Looking at the goals of this phase in DAD we see:
- Ensure the solution is production ready
- Ensure the stakeholders are ready to receive the solution
- Deploy the solution to production
The first one should be taken care of mostly during construction cycles as we had all of the people involved right from release planning.
The second one may come into play according to my client’s context because of the training and extra readiness required in this domain.
The third goal we are working on to reduce this time as better automatic deployment is created.
We will also collect feedback in a SAFe inspect and adapt style retrospective as well as results from the services about how objectives may have been met and also customer satisfaction (delightedness). Using elements from Lean and Kanban the whole processes cycle time can be measured and improved with visibility on where the work is getting stuck.

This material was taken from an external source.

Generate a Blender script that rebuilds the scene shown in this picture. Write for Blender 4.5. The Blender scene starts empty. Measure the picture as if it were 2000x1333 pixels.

During the transformation and for some time to come (possibly forever?) we will maintain a transformation backlog to lead the improvement of the process, as well as a set of communities of practice around domain, process and technical learning. We can then focus on the bottlenecks and drive these out as capacity allows.
In conclusion, our client now has a mostly DAD implementation with a SAFe team of teams working together for alignment.
SAFe and DAD can work really well together. There are a number of architectural advances that we will need to make and I will be addressing these in my new book on Enterprise Agile Architecture.
My client’s name has been kept private for confidentiality reasons.